Electromen wrote on 2/29/2004, 4:06 PM
Firewire is about 15 times faster than USB
avhawaii wrote on 2/29/2004, 4:19 PM
Is 1394 that much faster than USB 2.0? Or are you comparing to USB 1.1?
Electromen wrote on 2/29/2004, 5:38 PM
Sorry you are right, we are talking about 2.0

USB 2.0 transfer rate is up to 480Mbps (megabits per second) compared to USB 1.1 devices, which transfer at speeds of 12Mbps.
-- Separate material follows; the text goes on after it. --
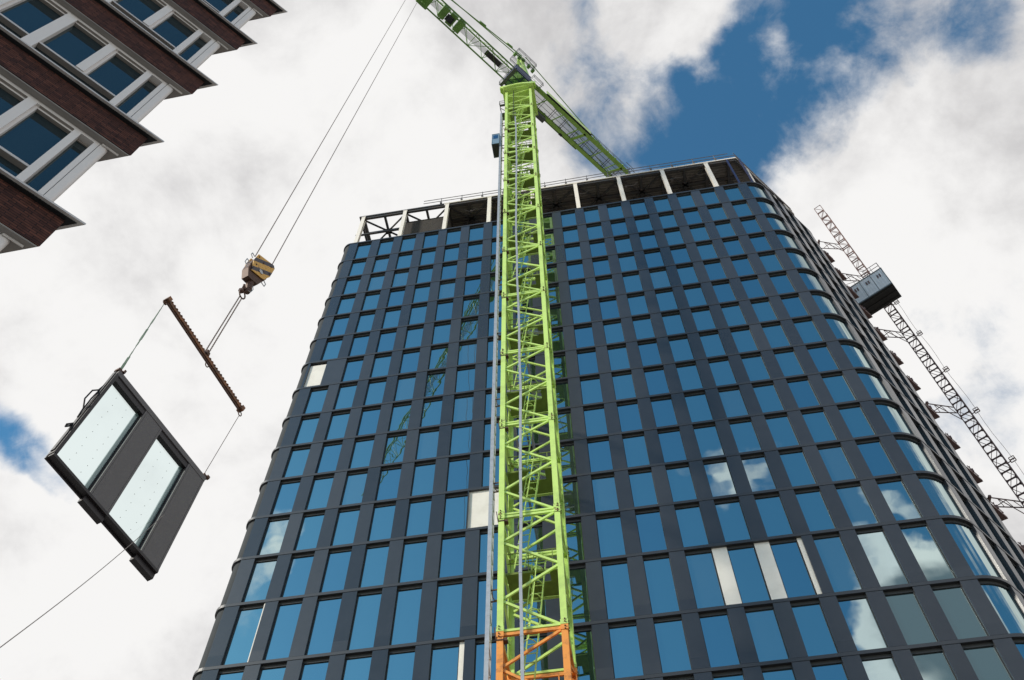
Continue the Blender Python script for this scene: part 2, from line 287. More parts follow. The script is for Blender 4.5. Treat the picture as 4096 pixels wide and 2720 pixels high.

Firewire is up to 1.6 Gbps or 1600 Mbps which is 3.3 times faster than USB 2.0
discdude wrote on 2/29/2004, 7:57 PM
Electomen,

Uh, I don't where you got the 1600 Mbps figure from, but Firewire's transfer rate is generally accepted to be 400 Mbps. There is a new version of Firewire called Firewire 800 (or 1394b) that operates at 800 Mbps.

However, in spite of USB 2.0's slight rated speed advantage, Firewire is considered faster in practice (due to Firewire's peer-to-peer bus topology).